◆ Exercise task ◆
List every line in this data where the string "Write" occurs.

◆ Exercise materials ◆
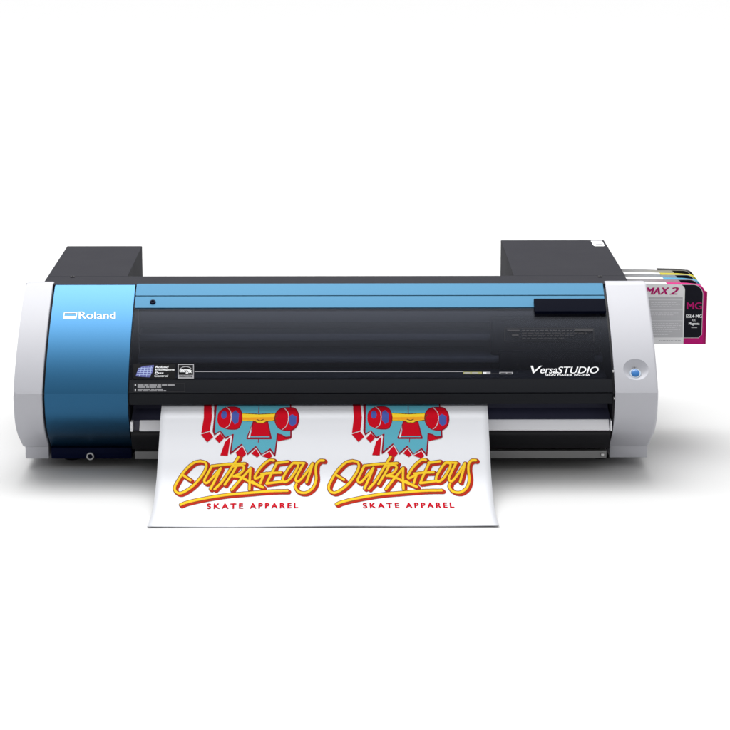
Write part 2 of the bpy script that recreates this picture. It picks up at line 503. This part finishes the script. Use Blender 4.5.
# marks on the cover
cw = where_profile(cov)
CUT = [310 + 3 * k for k in range(0, 24)]
mk = Marks()
mk.text('V', 530.6, 365.9, 541.6, 373.5, 'white', 0, .5, .25)
mk.text('ersa', 540.2, 368.6, 557.0, 373.5, 'white', 0, .3, .25)
mk.text('STUDIO', 557.2, 366.8, 598.4, 373.5, 'white', 0, .3, .25)
mk.text('SIGN MAKER BN-20A', 545.0, 374.1, 590.0, 376.2, 'white', 0, .25)
mk.build('model_lettering', cover, cw, cuts=CUT)
mk = Marks()
mk.rect(133.4, 364.4, 175.4, 378.8, 'decal', 0)
fan = [(135.6, 376.4), (138.2, 368.6), (143.0, 366.2), (153.9, 365.2), (152.5, 372.4), (149.4, 377.4), (142.2, 377.0)]
mk.face(fan, 'violet', 1)
for t in (.2, .42, .64, .86):
    a = (135.6 + (153.9 - 135.6) * t * .9, 376.6 + .4 * t); b = (138.6 + (153.2 - 138.6) * t, 368.0 - 2.4 * t)
    mk.face([(a[0], a[1]), (a[0] + .5, a[1]), (b[0] + .5, b[1]), (b[0], b[1])], 'pale_blue', 2)
for t in (.12, .36, .6, .84):
    a = (136.4 + 2.4 * t, 375.6 - 8.6 * t); b = (150.4 + 3.0 * t, 376.0 - 9.8 * t)
    mk.face([(a[0], a[1]), (b[0], b[1]), (b[0], b[1] + .45), (a[0], a[1] + .45)], 'pale_blue', 3)
for i, s in enumerate(('Roland', 'Intelligent', 'Pass', 'Control')):
    w_ = (13.0, 19.6, 8.6, 13.6)[i]
    mk.text(s, 155.4 - .35 * i, 366.0 + 2.95 * i, 155.4 - .35 * i + w_, 368.2 + 2.95 * i, 'white', 1, .3, .2)
mk.build('feature_sticker', cover, cw, cuts=CUT)
mk = Marks()
mk.rect(177.8, 364.2, 193.9, 378.6, 'decal', 0)
mk.frame(177.8, 364.2, 193.9, 378.6, .8, 'greyink', 1)
mk.rect(178.6, 375.0, 193.1, 377.8, 'greyink', 1)
mk.text('ENERGY STAR', 179.4, 375.5, 192.4, 377.2, 'decal', 2, .2)
mk.ring(185.8, 371.0, 6.6, 4.6, .7, 'greyink', 1, 24, 170, 330)
mk.text('energy', 179.6, 369.4, 189.6, 373.8, 'white', 2, .4, .35)
star = [(190.2 + (2.5 if k % 2 == 0 else 1.0) * math.sin(math.pi * k / 5), 371.4 - (2.5 if k % 2 == 0 else 1.0) * math.cos(math.pi * k / 5)) for k in range(10)]
mk.face(star, 'white', 3)
mk.build('energy_sticker', cover, cw, cuts=CUT)
# notice printed across the lip
mk = Marks()
lw = where_profile(offset(FRONT, -.0022))
mk.frame(133.6, 383.4, 184.8, 392.0, .35, 'dimink', 0)
for i, (y, n) in enumerate(((384.4, (7, 5, 9, 4, 6, 8)), (386.5, (9, 4, 7, 5)), (388.6, (6, 8, 4, 9)), (390.2, (5, 7, 9, 6, 3)))):
    if i != 1: mk.ellipse(135.4, y + .7, .75, .6, 'white', 0, 10)
    x = 137.6
    for k in n:
        mk.rect(x, y + .15, x + k * .86, y + 1.25, 'greyink', 0); x += k * .86 + .7
mk.build('notice', lip, lw, .0004)
# guide scale running behind the clear part, printed on its face
mk = Marks()
mk.rect(194.4, 371.4, 463.4, 372.0, 'greyink', 0)
mk.rect(463.4, 371.9, 482.0, 374.2, 'olive', 0)
for a, b in ((464.4, 470), (472, 478), (483, 486.4)): mk.rect(a, 372.4, b, 373.5, 'white' if a > 480 else 'greyink', 1)
mk.rect(483.0, 371.9, 490.5, 374.2, 'greyink', 0)
mk.rect(499.4, 372.1, 513.0, 374.2, 'greyink', 0)
mk.rect(490.5, 373.4, 499.4, 374.0, 'dimink', 0)
mk.rect(500.6, 372.7, 506.0, 373.6, 'dimink', 1); mk.rect(507.2, 372.7, 511.8, 373.6, 'dimink', 1)
for x, y in ((517.6, 364.6), (519.8, 369.0), (517.4, 372.2), (513.0, 361.0)): mk.ellipse(x, y, .4, .36, 'dimink', 0, 8)  # tiny sparkles on the cover, drawn as faint ink dots
mk.build('scale_strip', cover, cw, cuts=CUT)
# faint caution plate at the right
mk = Marks()
mk.frame(504.4, 328.2, 594.0, 341.6, .5, 'dimmer', 0)
mk.rect(507.4, 330.0, 519.6, 331.4, 'dimink', 0)
mk.rect(512.0, 334.6, 518.6, 335.8, 'dimink', 0)
for i, y in enumerate((330.2, 332.8, 335.2, 338.0)):
    x = 522.0
    while x < (592, 586, 572, 560)[i]:
        k = random.uniform(2, 6); mk.rect(x, y, x + k, y + 1.0, 'dimmer' if i else 'dimink', 0); x += k + 1.2
mk.rect(575.0, 328.9, 593.0, 331.6, 'dimink', 1)
mk.build('caution_plate', cover, cw, cuts=CUT)

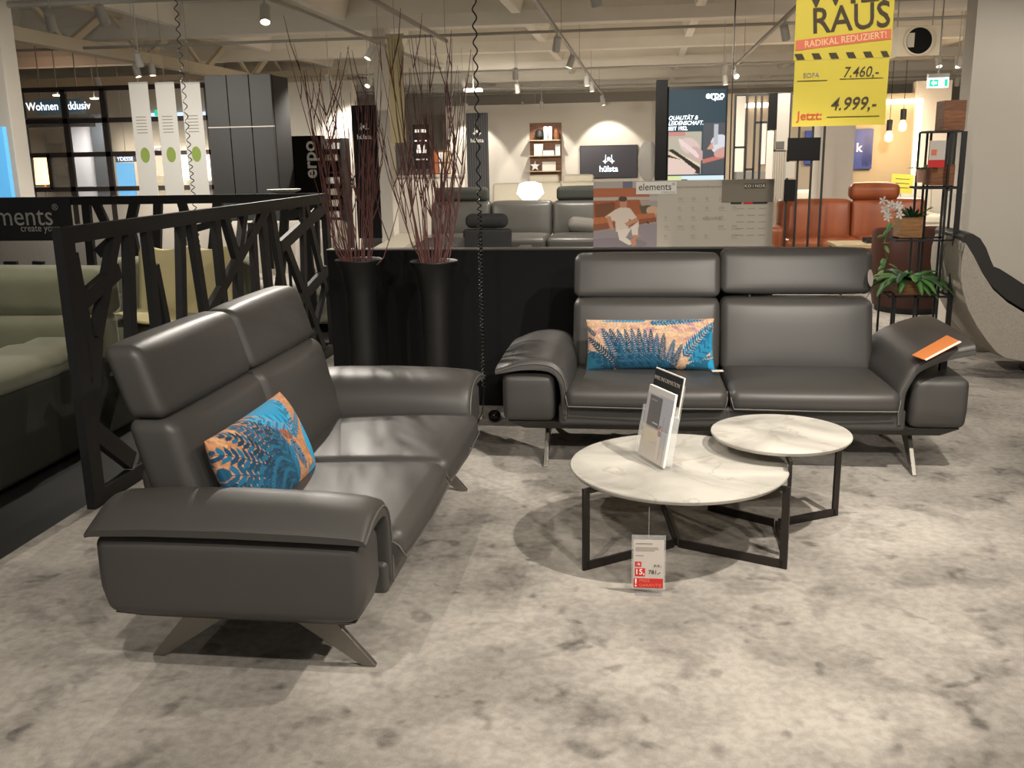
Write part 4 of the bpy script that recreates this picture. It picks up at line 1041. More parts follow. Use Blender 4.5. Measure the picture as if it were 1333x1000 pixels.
# dark armchair from behind
x0, x1 = P(602, 300, y=10.6).x, P(664, 300, y=10.6).x
ac = thing('lounge_armchair', 'dark fabric armchair seen from behind, in front of grey sofa', 'armchair', ((x0+x1)/2, 10.6, 0)); h = (x1-x0)/2
MB().cushion((-h, 0, .12), (h, .16, .80), .03, (0, .01, 0)).build('backrest', DARKF, ac); MB().cushion((-h+.03, -.02, .82), (h-.03, .14, .96), .06, (0, .01, .01)).build('headrest', DARKF, ac)
MB().cushion((-h, .16, .12), (h, .75, .45), .05).build('seat', DARKF, ac)
for s in (-1, 1): MB().cushion((s*(h+.08)-.08, .05, .10), (s*(h+.08)+.08, .78, .56), .03).build('armrest', mat('pale_grey_fabric', (120, 116, 116), .85, var=.05), ac)
MB().lathe([(.22, 0), (.22, .015), (.03, .03), (.03, .14)], 20, (0, .4, 0)).build('foot', STEEL, ac)
# low grey sideboard receding between the twigs
q0 = P(470, 328, y=8.2); q1 = P(552, 292, y=12.2)
sbd = thing('bench_unit', 'long low dark grey bench receding behind the right vase', 'bench', (-2.6, 8.0, 0))
MB().hexa([(0, 0, .05), (.75, 0, .05), (.70, 2.3, .05), (0, 2.3, .05)], [(0, 0, .62), (.75, 0, .62), (.70, 2.3, .74), (0, 2.3, .74)]).build('body', mat('bench_grey', (76, 74, 74), .6, var=.05), sbd, bevel=.01)
MB().hexa([(.0, .4, .645), (.3, .4, .645), (.3, 2.2, .738), (0, 2.2, .738)], [(0, .4, .70), (.3, .4, .70), (.3, 2.2, .80), (0, 2.2, .80)]).build('cushion', CREAM, sbd, bevel=.01)
MB().box(.05, .65, .2, 2.2, 0, .05).build('plinth', BLACKM, sbd)
# cream sofa in front of display wall
a, b = P(640, 240, y=23.3).x, P(775, 240, y=23.3).x
rsofa('cream_sofa', 'cream sofa in front of the television wall', CREAM, a, b, 22.6, 1.0, .48, .92, 3, (1, 2), ())
lp = thing('table_lamp', 'white glowing faceted lamp behind the grey sofa', 'lamp', (P(690, 255, y=21).x, 21, 0))
MB().lathe([(.16, 0), (.16, .02), (.03, .03), (.03, .55), (.1, .56), (.1, .60)], 16).build('stand', FIXT, lp)
MB().lathe([(.12, .60), (.30, .78), (.24, .98), (.10, 1.02), (.02, 1.02)], 7).build('shade', GLOWWHITE, lp)
# orange sofa
a, b = P(992, 300, y=13.1).x, P(1205, 300, y=13.1).x
os_ = rsofa('cognac_leather_sofa', 'cognac orange leather sofa with one headrest at the back right', ORANGE, a, b, 12.4, .95, .50, .95, 2, (), ('l',), arm_h=.66)
hh = P(1104, 262, y=13.2); h2 = P(1172, 240, y=13.2); cx = (a+b)/2
MB().cushion((hh.x-cx, .72, .95), (h2.x-cx, .92, 1.15), .08, (0, .02, .01)).build('headrest', ORANGE, os_)
# low oak tables before it
for (px0, px1, py, y, z, lb) in ((1082, 1150, 316, 11.6, .54, 'higher pale oak coffee table in front of the orange sofa'), (1128, 1168, 328, 11.0, .42, 'lower pale oak coffee table half behind the plant stand')):
    p0, p1 = P(px0, py, y=y), P(px1, py, y=y); ct = thing('oak_coffee_table', lb, 'table', ((p0.x+p1.x)/2, y, 0)); w = (p1.x-p0.x)/2
    MB().box(-w, w, -.28, .28, z-.04, z).build('tabletop', LIGHTWOOD, ct, bevel=.004)
    for s in (-1, 1):
        for t in (-1, 1): MB().box(s*(w-.05)-.015, s*(w-.05)+.015, t*.23-.015, t*.23+.015, 0, z-.04).build('leg', BLACKM, ct)
p0 = P(1140, 311, y=11.5); ty = thing('tray', 'black tray on the higher pale oak coffee table', 'tray', (p0.x, 11.6, .54))
MB().box(-.10, .12, -.12, .12, 0, .01).build('plate', BLACKM, ty); MB().box(-.10, .12, -.12, -.11, .01, .05).build('rim', BLACKM, ty); MB().box(-.10, .12, .11, .12, .01, .05).build('rim', BLACKM, ty)
# beige sofa and yellow card far right
a, b = P(1112, 240, y=18).x, P(1215, 240, y=18).x
rsofa('beige_sofa', 'beige sofa in front of the beige display wall', CREAM, a, b, 17.2, 1.0, .48, 1.0, 2, (), ())
q = P(1174, 240, y=16.6); yc = MB().box(-.17, .17, -.002, .002, -.14, .16).build('price_card', YELLOW); yc.location = q; yc.rotation_euler = (0, .06, 0); tag(yc, 'small yellow price card standing beside the beige sofa', 'price card')
for k in range(3): MB().box(-.11, .11, -.004, -.002, .08-k*.07, .09-k*.07).build('text_line', INK, yc)
MB().tube([(0, 0, -.14), (0, 0, -q.z)], .006, 6).build('stand_rod', STEEL, yc)

# sage sofa and armchair behind the fence
gs = thing('sage_sofa', 'sage green velvet sofa at the left edge behind the fence', 'sofa', (-4.1, 5.0, 0))
MB().cushion((.62, -.93, .03), (1.01, .55, .50), .04).build('arm_base', mat('sage_base', (48, 49, 40), .9, var=.1), gs)
MB().cushion((-.72, -.9, .03), (.62, .55, .40), .04).build('base', mat('sage_base', (48, 49, 40), .9, var=.1), gs)
MB().cushion((-.72, -.95, .36), (.62, .30, .50), .06, (0, .02, .03)).build('seat_cushion', GREEN, gs)
MB().cushion((-1.0, .12, .45), (1.0, .36, .74), .06, (0, .04, .01)).build('back_cushion', GREEN, gs)
MB().cushion((-1.0, .16, .72), (1.0, .42, 1.0), .06, (0, .04, .01)).build('headrest', GREEN, gs)
MB().cushion((.60, -.95, .50), (1.03, .12, .61), .05, (.0, .0, .02), fn=lambda x, y, z, u: (x, y, z+.008*math.sin(y*25)*(1 if u[2] > 0 else .3))).build('armrest', GREEN, gs)
ga = thing('sage_armchair', 'sage velvet sofa piece under the cream throw behind the fence slats', 'armchair', (-3.45, 6.6, 0))
MB().cushion((-.62, -.5, .05), (.55, .45, .50), .06, (0, .02, .03)).build('seat', GREEN, ga); MB().cushion((-.62, .2, .45), (.55, .5, .88), .07, (0, .03, .01)).build('back_cushion', GREEN, ga)
MB().cushion((-.60, -.55, .05), (-.34, .3, .62), .06, (.02, .02, .02)).build('armrest', GREEN, ga)
th = thing('throw_blanket', 'cream throw draped over the sage seat behind the fence', 'blanket', (-3.25, 6.5, .5))
nx, ny = 24, 24; vs = []; fs = []
for i in range(ny+1):
    for j in range(nx+1):
        u, v = j/nx, i/ny; x = -.38+.76*u; s = v*1.15
        if s < .48: y, z = -.46+s, .06+.03*math.sin(u*9)
        elif s < .90: y, z = .02+.10*(s-.48)/.42, .06+(s-.48)
        else: y, z = .14+(s-.90)*.9, .48-(s-.90)*.05
        vs.append((x+.05*math.sin(v*7)*u, y+.02*math.sin(u*12+v*4), z+.012*math.sin(u*15+v*9)))
for i in range(ny):
    for j in range(nx): a = i*(nx+1)+j; fs.append((a, a+1, a+nx+2, a+nx+1))
tb = MB().add(vs, fs).build('cloth', THROW, th, smooth=True); s_ = tb.modifiers.new('thick', 'SOLIDIFY'); s_.thickness = .012
# pale sofas beyond the rear fence panel
rsofa('pale_sofa', 'pale grey sofa beyond the rear fence, right of the throw', mat('pale_sofa_fabric', (186, 180, 168), .85, var=.05, scale=12), -4.3, -2.75, 8.6, .9, .48, .98, 2, (), ('r',), arm_h=.62)
rsofa('pale_sofa', 'grey fabric sofa beyond the rear fence behind the lettering board', GREYF, -6.9, -4.7, 8.45, .9, .46, .98, 2, (), ('l', 'r'), arm_h=.62)
fb2 = MB().cushion((-.24, -.10, 0), (.24, .10, .44), .09, (0, .04, .02)).build('white_pillow', mat('pillow_white', (206, 198, 188), .85, var=.04), smooth=True); fb2.location = (-3.05, 8.9, .485); fb2.rotation_euler = (-.15, 0, 0); tag(fb2, 'white pillow on the pale sofa behind the far fence corner', 'pillow')
q = P(370, 250, y=8.4); wb = MB().lathe([(.04, 0), (.14, .03), (.15, .045), (.13, .042), (.03, .02)], 24).build('white_bowl', FIXT, smooth=True)
st_ = thing('side_table', 'slim black side table under the white bowl behind the fence', 'table', (q.x, 8.4, 0)); zt_ = q.z-.02
MB().lathe([(.16, zt_-.02), (.16, zt_), (.01, zt_)], 24).build('tabletop', BLACKM, st_); MB().lathe([(.14, 0), (.14, .012), (.015, .015), (.015, zt_-.02)], 16).build('pedestal', BLACKM, st_)
wb.location = (q.x, 8.4, zt_); tag(wb, 'shallow white bowl just above the rear fence rail', 'bowl')

# ================================================================== BACKGROUND DISPLAYS
def rc4(px0, py0, px1, py1, Y):
    a, b = P(px0, py1, y=Y), P(px1, py0, y=Y); m0, m1 = P((px0+px1)/2, py1, y=Y), P((px0+px1)/2, py0, y=Y)
    return P(px0, (py0+py1)/2, y=Y).x, P(px1, (py0+py1)/2, y=Y).x, m0.z, m1.z
def logo(par, x, y, z, s, m):
    def poly(pts, nm='emblem'): MB().prism([(x+a*s, z+b*s) for a, b in pts], 'y', y-.003, y).build(nm, m, par)
    poly([(math.cos(t)*.20, .10+math.sin(t)*.20) for t in [k*.5236 for k in range(12)]])
    for sg in (-1, 1):
        poly([(sg*.34-.03, .55), (sg*.34+.03, .55), (sg*.34+.03, 0), (sg*.34-.03, 0)])
        poly([(sg*.40+math.cos(k*math.pi/4)*(.28 if k % 2 == 0 else .12), -.18+math.sin(k*math.pi/4)*(.28 if k % 2 == 0 else .12)) for k in range(8)])
# television on display wall
x0, x1, z0, z1 = rc4(755, 189, 830, 232, 24.95)
tv = thing('television', 'large black wall television with white emblem', 'television', ((x0+x1)/2, 24.95, z0)); h = (x1-x0)/2; H_ = z1-z0
MB().box(-h, h, -.03, .05, 0, H_).build('frame', BLACKM, tv, bevel=.005)
MB().box(-h+.02, h-.02, -.034, -.03, .02, H_-.02).build('screen', mat('tv_screen', (44, 40, 46), .25, emit=.35, var=0), tv)
logo(tv, 0, -.035, H_*.56, .22, SIGNLIT); text('lettering', 'hülsta', .20, SIGNLIT, tv, (0, -.036, H_*.28), bold=.006)
# wall shelf with decoration
x0, x1, z0, z1 = rc4(690, 160, 731, 236, 24.98)
ws = thing('display_shelf', 'walnut wall shelf with three boards left of the television', 'shelf', (x0, 24.98, z0)); w, H_ = x1-x0, z1-z0
MB().box(0, w, -.02, .02, 0, H_).build('back_panel', WALNUT, ws)
lv = [H_*(236-y)/76 for y in (182, 202, 222)]
for z in lv: MB().box(-.03, w-.02, -.30, -.02, z-.025, z).build('shelf_board', LIGHTWOOD, ws)
def deco(name, label, cat, u, lvl, build):
    o = build(); o.location = (x0+w*u, 24.81, z0+lv[lvl]); return tag(o, label, cat)
deco('vase', 'round black vase on the top shelf board', 'vase', .33, 0, lambda: MB().lathe([(.05, 0), (.12, .08), (.11, .2), (.05, .26), (.04, .26)], 14).build('vase', BLACKM, smooth=True))
deco('book', 'left white book standing on the top shelf board', 'book', .53, 0, lambda: MB().box(-.045, .045, -.07, .07, 0, .32).build('book', WHITE))
deco('book', 'right white book standing on the top shelf board', 'book', .67, 0, lambda: MB().box(-.045, .045, -.07, .07, 0, .32).build('book', WHITE))
deco('figure', 'brown arch ornament on the top shelf board', 'ornament', .86, 0, lambda: MB().lathe([(.06, 0), (.08, .1), (.06, .22), (.01, .26)], 12).build('arch_ornament', WALNUT, smooth=True))
deco('box', 'tall white box on the middle shelf board', 'box', .30, 1, lambda: MB().box(-.11, .11, -.08, .08, 0, .28).build('decor_box', WHITE))
deco('box', 'flat white box on the middle shelf board', 'box', .60, 1, lambda: MB().box(-.15, .15, -.08, .08, 0, .12).build('decor_box', WHITE))
deco('card', 'white and red card on the middle shelf board', 'card', .90, 1, lambda: MB().box(-.06, .06, -.01, .01, 0, .26).build('info_card', WHITE))
deco('star', 'white star ornament on the lowest shelf board', 'ornament', .18, 2, lambda: MB().prism([(math.cos(k*.6283+.314)*(.13 if k % 2 == 0 else .055), .12+math.sin(k*.6283+.314)*(.13 if k % 2 == 0 else .055)) for k in range(10)], 'y', -.03, .03).build('star_ornament', WHITE))
deco('photo', 'white framed picture on the lowest shelf board', 'picture', .62, 2, lambda: MB().box(-.17, .17, -.02, .02, 0, .22).build('picture_frame', WHITE))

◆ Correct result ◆
Write part 2 of the bpy script that recreates this picture. It picks up at line 503. This part finishes the script. Use Blender 4.5.
Write part 4 of the bpy script that recreates this picture. It picks up at line 1041. More parts follow. Use Blender 4.5. Measure the picture as if it were 1333x1000 pixels.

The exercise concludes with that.